During our Library Launch sessions, we had planned to test students on their use of the “peer-reviewed” check box in our discovery layer to check their understanding of the Authority frame. During instruction, students watched a video that defined peer-review and listed some of the markers of authority. In the class activity, we asked students to perform a search, limit to articles, then limit to “peer-reviewed” by checking a box. Most students in the Library Launch successfully limited to peer-reviewed journals, but then applied the concept inexpertly when choosing an article from the list of results.
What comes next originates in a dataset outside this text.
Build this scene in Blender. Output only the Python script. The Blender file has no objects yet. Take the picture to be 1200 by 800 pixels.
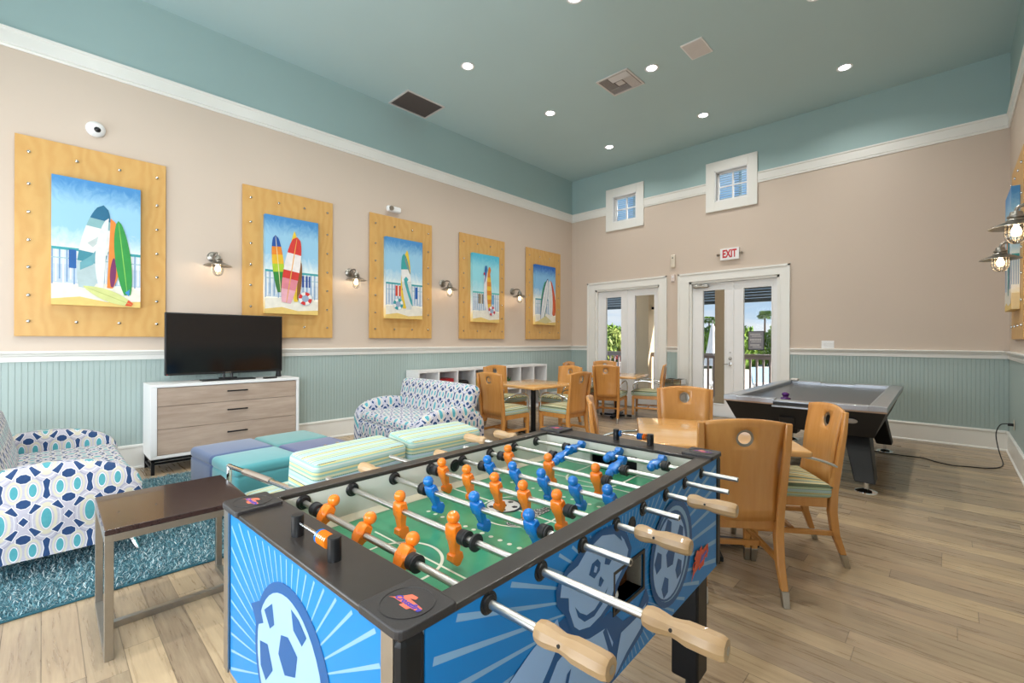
import bpy, math, random
from mathutils import Vector, Matrix, Euler
R = math.radians
random.seed(7)
col = bpy.context.scene.collection
PI = math.pi

# ------------------------------------------------------------------ helpers
def lin(h):
    if isinstance(h, str):
        h = h.lstrip('#'); h = [int(h[i:i+2], 16)/255 for i in (0, 2, 4)]
    return tuple((c/12.92 if c <= .04045 else ((c+.055)/1.055)**2.4) for c in h[:3])

class MB:
    def __init__(s): s.v = []; s.f = []; s.m = []
    def add(s, vs, fs, m=0):
        o = len(s.v); s.v += [tuple(p) for p in vs]
        for f in fs: s.f.append(tuple(i+o for i in f)); s.m.append(m)
        return s
    def box(s, x0, x1, y0, y1, z0, z1, m=0):
        vs = [(x, y, z) for z in (z0, z1) for y in (y0, y1) for x in (x0, x1)]
        return s.add(vs, [(0,2,3,1), (4,5,7,6), (0,1,5,4), (2,6,7,3), (0,4,6,2), (1,3,7,5)], m)
    def obox(s, c, size, rot=(0,0,0), m=0):
        M = Matrix.Translation(c) @ Euler(rot).to_matrix().to_4x4()
        a, b, d = [k/2 for k in size]
        vs = [M @ Vector((x, y, z)) for z in (-d, d) for y in (-b, b) for x in (-a, a)]
        return s.add(vs, [(0,2,3,1), (4,5,7,6), (0,1,5,4), (2,6,7,3), (0,4,6,2), (1,3,7,5)], m)
    def hexa(s, lo, hi, m=0):      # two quads (lists of 4 points), lower and upper, same winding
        vs = list(lo)+list(hi)
        return s.add(vs, [(3,2,1,0), (4,5,6,7), (0,1,5,4), (1,2,6,5), (2,3,7,6), (3,0,4,7)], m)
    def cyl(s, p0, p1, r0, r1=None, n=16, m=0, caps=True):
        r1 = r0 if r1 is None else r1
        p0, p1 = Vector(p0), Vector(p1); q = (p1-p0).to_track_quat('Z', 'Y')
        vs = []
        for p, r in ((p0, r0), (p1, r1)):
            for i in range(n):
                a = 2*PI*i/n; vs.append(p + q @ Vector((r*math.cos(a), r*math.sin(a), 0)))
        fs = [(i, (i+1) % n, n+(i+1) % n, n+i) for i in range(n)]
        if caps: fs += [tuple(range(n-1, -1, -1)), tuple(range(n, 2*n))]
        return s.add(vs, fs, m)
    def lathe(s, prof, o=(0,0,0), d=(0,0,1), n=20, m=0, sx=1, sy=1):
        q = Vector(d).to_track_quat('Z', 'Y'); o = Vector(o); vs = []; fs = []
        for r, z in prof:
            for i in range(n):
                a = 2*PI*i/n; vs.append(o + q @ Vector((r*math.cos(a)*sx, r*math.sin(a)*sy, z)))
        for k in range(len(prof)-1):
            for i in range(n):
                j = (i+1) % n; fs.append((k*n+i, k*n+j, (k+1)*n+j, (k+1)*n+i))
        fs.append(tuple(range(n-1, -1, -1))); L = (len(prof)-1)*n; fs.append(tuple(range(L, L+n)))
        return s.add(vs, fs, m)
    def tube(s, pts, r, n=8, m=0, closed=False, sq=1.0):
        pts = [Vector(p) for p in pts]; N = len(pts); vs = []; fs = []
        rs = r if isinstance(r, (list, tuple)) else [r]*N
        up = None
        for k, p in enumerate(pts):
            if closed: t = pts[(k+1) % N]-pts[k-1]
            else: t = pts[min(k+1, N-1)]-pts[max(k-1, 0)]
            t.normalize()
            if up is None:
                up = Vector((0,0,1)) if abs(t.z) < .9 else Vector((1,0,0))
            x = up.cross(t).normalized(); up = t.cross(x).normalized()
            for i in range(n):
                a = 2*PI*(i+.5)/n; vs.append(p + x*rs[k]*math.cos(a) + up*rs[k]*sq*math.sin(a))
        K = N if closed else N-1
        for k in range(K):
            for i in range(n):
                j = (i+1) % n; k2 = (k+1) % N
                fs.append((k*n+i, k*n+j, k2*n+j, k2*n+i))
        if not closed:
            fs.append(tuple(range(n-1, -1, -1))); fs.append(tuple(range((N-1)*n, N*n)))
        return s.add(vs, fs, m)
    def prism(s, poly, ax, a0, a1, m=0):
        n = len(poly)
        def P(a, u, v): return {'x': (a, u, v), 'y': (u, a, v), 'z': (u, v, a)}[ax]
        vs = [P(a0, u, v) for u, v in poly]+[P(a1, u, v) for u, v in poly]
        fs = [tuple(range(n-1, -1, -1)), tuple(range(n, 2*n))]+[(i, (i+1) % n, n+(i+1) % n, n+i) for i in range(n)]
        return s.add(vs, fs, m)
    def sphere(s, c, r, nu=16, nv=10, m=0, sc=(1,1,1)):
        prof = [(max(1e-4, math.sin(PI*k/nv))*r, -math.cos(PI*k/nv)*r) for k in range(nv+1)]
        vs = []; fs = []
        for rr, z in prof:
            for i in range(nu):
                a = 2*PI*i/nu; vs.append((c[0]+rr*math.cos(a)*sc[0], c[1]+rr*math.sin(a)*sc[1], c[2]+z*sc[2]))
        for k in range(nv):
            for i in range(nu):
                j = (i+1) % nu; fs.append((k*nu+i, k*nu+j, (k+1)*nu+j, (k+1)*nu+i))
        return s.add(vs, fs, m)
    def rbox(s, c, size, r, seg=4, rot=(0,0,0), bulge=(0,0,0), m=0, sub=6):
        # rounded cuboid; bulge pushes each pair of faces out towards their middle
        h = [k/2 for k in size]; r = min(r, min(h)*.999)
        M = Matrix.Translation(c) @ Euler(rot).to_matrix().to_4x4()
        def ax(H):
            e = [-H + r*(1-math.cos(PI/2*i/seg)) if 0 else -H+r*(i/seg) for i in range(seg)]
            mid = [-H+r + (2*H-2*r)*i/sub for i in range(sub+1)]
            return e+mid+[-q for q in reversed(e)]
        A = [ax(k) for k in h]; idx = {}
        def V(i, j, k):
            key = (i, j, k)
            if key in idx: return idx[key]
            p = Vector((A[0][i], A[1][j], A[2][k]))
            cc = Vector([max(-h[t]+r, min(h[t]-r, p[t])) for t in range(3)])
            d = p-cc
            if d.length > 1e-9:
                # cube -> sphere mapping of the corner
                mx = max(abs(d.x), abs(d.y), abs(d.z)); d = d.normalized()*mx
            q = cc+d
            for t in range(3):
                if bulge[t]:
                    o1, o2 = [w for w in range(3) if w != t]
                    q[t] += bulge[t]*(q[t]/h[t])*max(0, 1-(p[o1]/h[o1])**2)*max(0, 1-(p[o2]/h[o2])**2)
            s.v.append(tuple(M @ q)); idx[key] = len(s.v)-1
            return idx[key]
        n = [len(a)-1 for a in A]
        def quad(a, b, c2, d): s.f.append((a, b, c2, d)); s.m.append(m)
        for i in range(n[0]):
            for j in range(n[1]):
                quad(V(i,j,0), V(i,j+1,0), V(i+1,j+1,0), V(i+1,j,0))
                quad(V(i,j,n[2]), V(i+1,j,n[2]), V(i+1,j+1,n[2]), V(i,j+1,n[2]))
        for i in range(n[0]):
            for k in range(n[2]):
                quad(V(i,0,k), V(i+1,0,k), V(i+1,0,k+1), V(i,0,k+1))
                quad(V(i,n[1],k), V(i,n[1],k+1), V(i+1,n[1],k+1), V(i+1,n[1],k))
        for j in range(n[1]):
            for k in range(n[2]):
                quad(V(0,j,k), V(0,j,k+1), V(0,j+1,k+1), V(0,j+1,k))
                quad(V(n[0],j,k), V(n[0],j+1,k), V(n[0],j+1,k+1), V(n[0],j,k+1))
        return s
    def build(s, name, mats, parent=None, loc=(0,0,0), rot=(0,0,0), smooth=35, bevel=0, uv=False, solid=0, kind=None, label=None, bseg=2):
        me = bpy.data.meshes.new(name); me.from_pydata(s.v, [], s.f)
        if not isinstance(mats, (list, tuple)): mats = [mats]
        for q in mats: me.materials.append(q)
        if any(s.m): me.polygons.foreach_set('material_index', s.m)
        me.update()
        if smooth:
            me.polygons.foreach_set('use_smooth', [True]*len(me.polygons)); me.set_sharp_from_angle(angle=R(smooth))
        if uv:
            L = me.uv_layers.new(name='UVMap'); d = L.data
            for p in me.polygons:
                nx, ny, nz = [abs(k) for k in p.normal]
                for li in p.loop_indices:
                    x, y, z = me.vertices[me.loops[li].vertex_index].co
                    if callable(uv): d[li].uv = uv(x, y, z, p.normal)
                    elif nx >= ny and nx >= nz: d[li].uv = (y, z)
                    elif ny >= nz: d[li].uv = (x, z)
                    else: d[li].uv = (x, y)
        o = bpy.data.objects.new(name, me); col.objects.link(o)
        if parent: o.parent = parent
        o.location = loc; o.rotation_euler = rot
        if solid:
            q = o.modifiers.new('s', 'SOLIDIFY'); q.thickness = solid; q.offset = 0
        if bevel:
            q = o.modifiers.new('b', 'BEVEL'); q.width = bevel; q.segments = bseg; q.limit_method = 'ANGLE'; q.angle_limit = R(40)
            q.harden_normals = False
        if kind: o['kind'] = kind
        if label: o['label'] = label
        return o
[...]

Our data shows us that some students picked a nonscholarly article or review from within a peer-reviewed publication. In the future, we will walk students through an example of what a peer-reviewed article should look like, then ask them a question that more directly assesses their learning of “Authority is Constructed and Contextual.” Through this summative assessment, we will be able to track student learning from year to year.
Conclusion
Our assessment efforts have yielded interesting and fruitful information on how we use the ACRL Framework at the Carl B. Ylvisaker Library. This has helped us in our plans to refine our forms for Reference and Instruction with the aim of collecting less granular data. We also plan to collect more data on how well students are applying the frames in library sessions by including an assessment on “Authority is Constructed and Contextual” in our Library Launch session. In spring of 2018 we will grade our first batch of Exemplary Research Award papers using an updated rubric, which will provide data on how well our best upper-level students apply the ACRL Framework in their research and writing. Our long-term goal is to implement more assessments of student learning in our library sessions, and to incorporate these into a cohesive assessment plan.